Pero ahí estaba yo, ignorando el futuro, en un acto de rebeldía. Pasé fin de año en un avión, no tenía claro ni porqué lo hacía. Pero cuando salí del aeropuerto y la ví, lo supe, que ganas le tenía.
Unas ganas de esas que confundes con el amor, que te hacen ser estúpido e insensato. Tanto así que mi cena de año nuevo fue una pizza en el aeropuerto. Estuve acompañada de mi mamá y mi tía que románticamente me acompañaron hasta el último momento antes de abordar.
Tanta era mi insensatez que llegué a Brasil con la idea loca de pasar un mes con una desconocida sin saber más que decir “Obrigada” en portugués.

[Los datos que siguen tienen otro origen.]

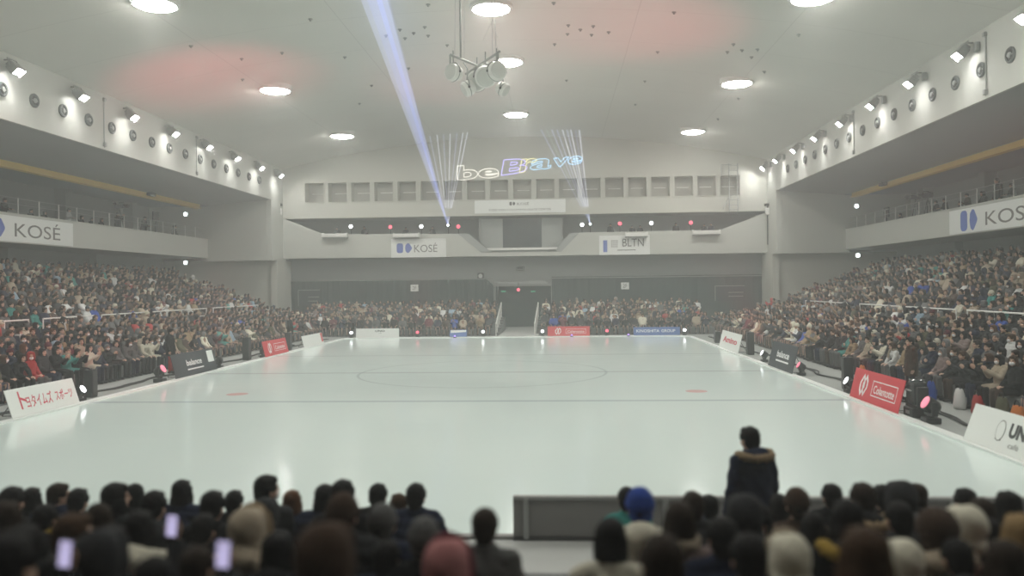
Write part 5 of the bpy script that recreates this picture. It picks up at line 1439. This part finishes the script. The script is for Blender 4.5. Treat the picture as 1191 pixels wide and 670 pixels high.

El nivel de ganas que le tenía me movía, le cociné, le bailé, le escribí, le reí, le lloré. Hasta le prometí que volvería alguna vez.
Fueron 30 días en los que confundí las ganas con el amor. A veces pienso que si la amé, y a veces pienso que solo eran mis huecos con ganas de ser cerrados.
Lo cierto es que con ella tuve muchas últimas veces que aún hoy son un recuerdo vívido. Aún hoy mientras me pongo mi mascarilla recuerdo a esa mujer que era yo. Recuerdo el sol de Porto Alegre sobre mi piel, el calor de la gente en una fiesta sin miedos, las risas en los parques sin distanciamiento.
Hoy sé que las ganas me llevaron ahí, me llevaron a ella y si solo una razón tuviera para amarla, sería que en esos 30 días muchas de mis últimas veces, ella las hizo perfectas.